Is the PAMELA Positron Excess Winos?
Phill Grajek, Gordon Kane, Dan Phalen, Aaron Pierce, Scott Watson
TL;DR
This paper investigates whether a 200 GeV wino-like neutralino, annihilating primarily to $W$ bosons with $\langle \sigma v \rangle \approx 2\times10^{-24}\ \text{cm}^3\ \text{s}^{-1}$, can explain the PAMELA positron excess. It shows that under standard cosmic-ray propagation and energy-loss assumptions, the wino alone struggles to fit the data, but a substantial relaxation of the positron energy-loss time $\tau$ (or modest density-boost factors) could reconcile the signal with PAMELA. The authors examine gamma-ray and antiproton constraints, finding tension with EGRET and antiproton data that is strongly regime-dependent on halo profiles and propagation uncertainties. They argue that upcoming FGST measurements and continued PAMELA data will be critical in testing this scenario, with a confirmed signal implying a non-thermal cosmological history and potential SUSY discoveries at the LHC.
Abstract
Recently the PAMELA satellite-based experiment reported an excess of galactic positrons that could be a signal of annihilating dark matter. The PAMELA data may admit an interpretation as a signal from a wino-like LSP of mass about 200 GeV, normalized to the local relic density, and annihilating mainly into W-bosons.
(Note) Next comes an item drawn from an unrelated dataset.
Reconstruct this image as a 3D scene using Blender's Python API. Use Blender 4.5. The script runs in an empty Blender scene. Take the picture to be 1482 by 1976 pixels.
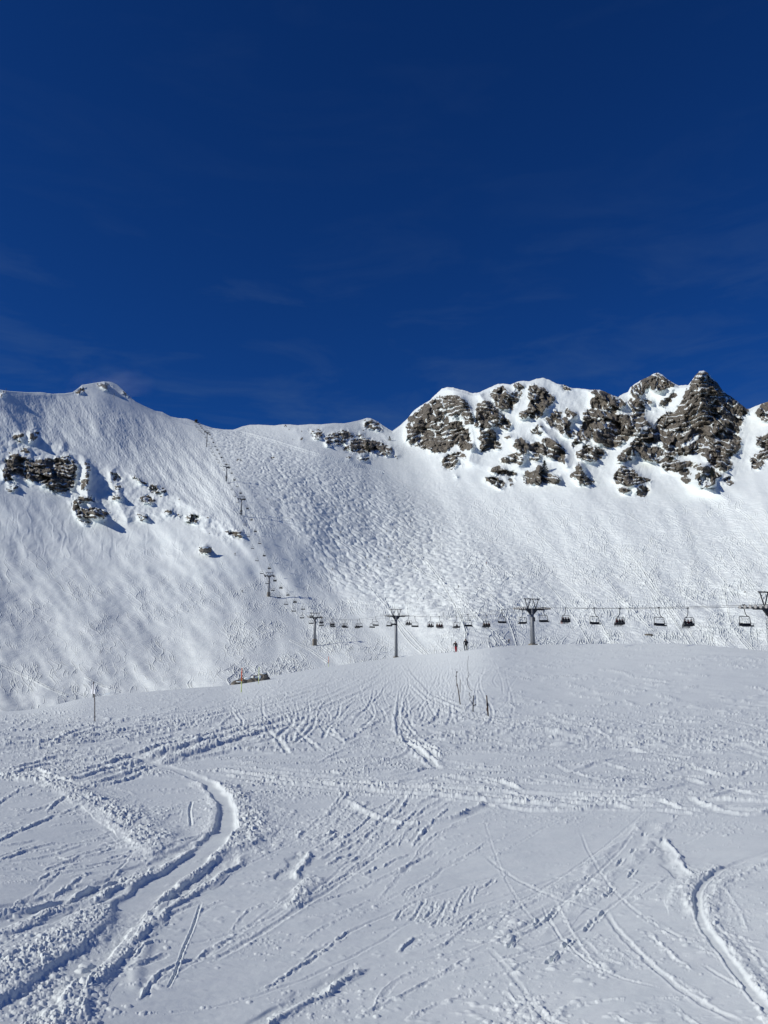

This possibility requires the current conventional estimate for the energy loss rate of positrons be too large by roughly a factor of five. Data from anti-protons and gamma rays also provide tension with this interpretation, but there are significant astrophysical uncertainties associated with their propagation. It is not unreasonable to take this well-motivated candidate seriously, at present, in part because it can be tested in several ways soon. The forthcoming PAMELA data on higher energy positrons and the FGST (formerly GLAST) data, should provide important clues as to whether this scenario is correct. If correct, the wino interpretation implies a cosmological history in which the dark matter does not originate in thermal equilibrium.